Dans ce cadre, l’Algérie entend lever les obstacles à la règle des 49/51 % qui bloque l’attrait de l’investissement étranger ainsi que la lutte contre la bureaucratie et la corruption qui freinent l’attrait de l’investissement, tant local qu’étranger. Sur le plan énergétique, au travers du GNL et des canalisations Medgaz et Transmed, l’Algérie est un acteur stratégique pour l’approvisionnement en énergie tant de la France que de l’Europe représentant environ 11% d e leur approvisionnement et la part devrait s’accroire à l’avenir. (voir nos interviews aux télévisons -Algérie Alg24 du 10/04/2022, à France 24 11/04/2022 et à l’American Herald Tribune du 28 décembre 2016, et différentes contributions sur le site AfricaPresse Paris 10/08/2020 ). L’essentiel pour l’Algérie est de favoriser une accumulation de savoir-faire managérial et technologique, grâce à un partenariat gagnant-gagnant, l’État pouvant détenir des minorités de blocage pour des segments stratégiques, l’objectif étant une valeur ajoutée interne positive.
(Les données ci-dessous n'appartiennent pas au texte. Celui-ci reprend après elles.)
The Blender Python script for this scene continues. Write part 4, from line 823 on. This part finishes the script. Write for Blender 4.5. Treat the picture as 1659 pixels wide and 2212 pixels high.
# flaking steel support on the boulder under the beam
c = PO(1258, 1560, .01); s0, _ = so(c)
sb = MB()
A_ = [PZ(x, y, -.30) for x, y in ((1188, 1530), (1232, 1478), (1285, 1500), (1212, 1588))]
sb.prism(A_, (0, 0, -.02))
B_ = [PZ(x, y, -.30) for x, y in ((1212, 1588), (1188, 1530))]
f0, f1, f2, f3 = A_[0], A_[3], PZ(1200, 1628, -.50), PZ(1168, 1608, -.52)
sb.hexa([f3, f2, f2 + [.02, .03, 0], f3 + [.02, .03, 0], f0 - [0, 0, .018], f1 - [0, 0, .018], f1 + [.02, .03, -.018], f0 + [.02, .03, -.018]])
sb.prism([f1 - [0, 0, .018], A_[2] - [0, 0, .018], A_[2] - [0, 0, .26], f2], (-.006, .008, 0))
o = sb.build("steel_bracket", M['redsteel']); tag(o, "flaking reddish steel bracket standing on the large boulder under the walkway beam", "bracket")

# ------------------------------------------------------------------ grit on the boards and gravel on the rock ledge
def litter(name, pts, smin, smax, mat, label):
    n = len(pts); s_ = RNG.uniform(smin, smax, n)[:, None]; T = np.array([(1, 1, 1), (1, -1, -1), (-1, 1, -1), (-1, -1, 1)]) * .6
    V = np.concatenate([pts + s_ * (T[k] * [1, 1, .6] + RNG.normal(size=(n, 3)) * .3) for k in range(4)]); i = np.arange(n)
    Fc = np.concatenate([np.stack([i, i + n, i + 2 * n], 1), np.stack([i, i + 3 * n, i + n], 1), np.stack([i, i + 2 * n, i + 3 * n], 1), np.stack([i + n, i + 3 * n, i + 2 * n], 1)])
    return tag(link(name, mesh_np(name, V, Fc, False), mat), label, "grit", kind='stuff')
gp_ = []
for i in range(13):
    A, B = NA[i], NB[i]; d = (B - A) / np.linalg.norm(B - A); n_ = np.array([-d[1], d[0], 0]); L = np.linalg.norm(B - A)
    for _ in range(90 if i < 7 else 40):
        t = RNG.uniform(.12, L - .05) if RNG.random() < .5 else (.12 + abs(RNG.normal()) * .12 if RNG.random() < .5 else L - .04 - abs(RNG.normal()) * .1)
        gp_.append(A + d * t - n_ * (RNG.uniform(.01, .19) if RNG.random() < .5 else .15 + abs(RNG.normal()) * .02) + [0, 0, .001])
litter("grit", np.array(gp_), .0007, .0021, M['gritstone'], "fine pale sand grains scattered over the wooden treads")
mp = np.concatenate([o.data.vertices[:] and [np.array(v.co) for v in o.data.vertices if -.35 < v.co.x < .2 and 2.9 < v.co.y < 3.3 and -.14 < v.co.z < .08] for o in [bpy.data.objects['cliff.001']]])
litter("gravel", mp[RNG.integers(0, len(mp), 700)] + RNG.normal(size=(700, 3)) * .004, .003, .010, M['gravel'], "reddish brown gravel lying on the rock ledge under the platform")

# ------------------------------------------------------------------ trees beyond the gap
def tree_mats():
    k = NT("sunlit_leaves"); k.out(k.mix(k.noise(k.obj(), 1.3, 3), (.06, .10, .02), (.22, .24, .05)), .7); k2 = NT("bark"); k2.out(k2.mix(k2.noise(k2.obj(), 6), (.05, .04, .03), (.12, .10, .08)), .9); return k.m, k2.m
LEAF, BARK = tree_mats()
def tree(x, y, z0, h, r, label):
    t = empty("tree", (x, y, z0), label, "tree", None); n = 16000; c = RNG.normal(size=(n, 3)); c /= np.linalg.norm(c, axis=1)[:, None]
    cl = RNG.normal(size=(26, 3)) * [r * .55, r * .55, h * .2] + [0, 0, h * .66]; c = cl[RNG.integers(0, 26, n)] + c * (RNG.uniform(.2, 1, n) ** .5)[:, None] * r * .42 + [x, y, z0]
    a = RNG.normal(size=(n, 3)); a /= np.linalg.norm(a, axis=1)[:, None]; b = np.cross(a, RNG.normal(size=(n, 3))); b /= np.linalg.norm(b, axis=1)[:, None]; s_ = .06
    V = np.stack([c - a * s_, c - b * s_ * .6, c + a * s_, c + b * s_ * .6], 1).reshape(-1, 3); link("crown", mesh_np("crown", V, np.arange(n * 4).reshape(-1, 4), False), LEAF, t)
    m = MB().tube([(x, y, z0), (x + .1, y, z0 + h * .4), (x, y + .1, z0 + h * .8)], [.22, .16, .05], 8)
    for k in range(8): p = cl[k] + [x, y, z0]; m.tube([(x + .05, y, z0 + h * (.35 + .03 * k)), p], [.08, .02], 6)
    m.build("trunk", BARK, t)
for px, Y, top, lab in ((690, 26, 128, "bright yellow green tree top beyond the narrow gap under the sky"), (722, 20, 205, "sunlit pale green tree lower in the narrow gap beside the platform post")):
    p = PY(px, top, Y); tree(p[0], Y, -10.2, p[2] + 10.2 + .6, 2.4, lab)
Et ce afin de mettre fin à la faiblesse du tissu productif en Algérie, l’économie algérienne étant une économie foncièrement rentière : 98 % d’exportations sont issues d’hydrocarbures brut et semi-bruts, et plus de 80 % des besoins des entreprises et des ménages sont couverts par les importations. Mais ne soyons pas utopistes. Dans la pratique de affaires, il n’y a pas de fraternité, de sentiments et l’Algérie doit privilégier uniquement ses intérêts, comme c’est le cas de la France, car les opérateurs – qu’ils soient arabes, algériens chinois, français ou américains – étant mus par la logique du gain, ils iront là où les contraintes sociopolitiques et socio- économiques sont mineures, leur objectif étant de réaliser le profit maximum. Aussi, il faut être conscient que les nouvelles relations internationales ne se fondent plus essentiellement sur des relations personnalisées entre chefs d’État ou ministres, mais sur des réseaux décentralisés, par l’implication des entreprises et de la société civile qui peuvent favoriser la coopération.

3.- L’Algérie futur pays pivot de l’espace
euro-méditerranéen et africain
Sous réserve d’une meilleure gouvernance, de la valorisation du savoir – richesse bien plus importante que toutes les réserves d’hydrocarbures – et de la levée des contraintes d’environnement, ainsi qu’avec une plus grande visibilité et cohérence de sa politique socio- économique, et en évitant l’instabilité juridique et monétaire, l’Algérie, a les potentialités pour passer d’une économie de rente à une économie hors hydrocarbures et devenir un pays pivot au sein de l’espace euro-méditerranéen et africain (cf. notre interview à American Herald Tribune, 2018).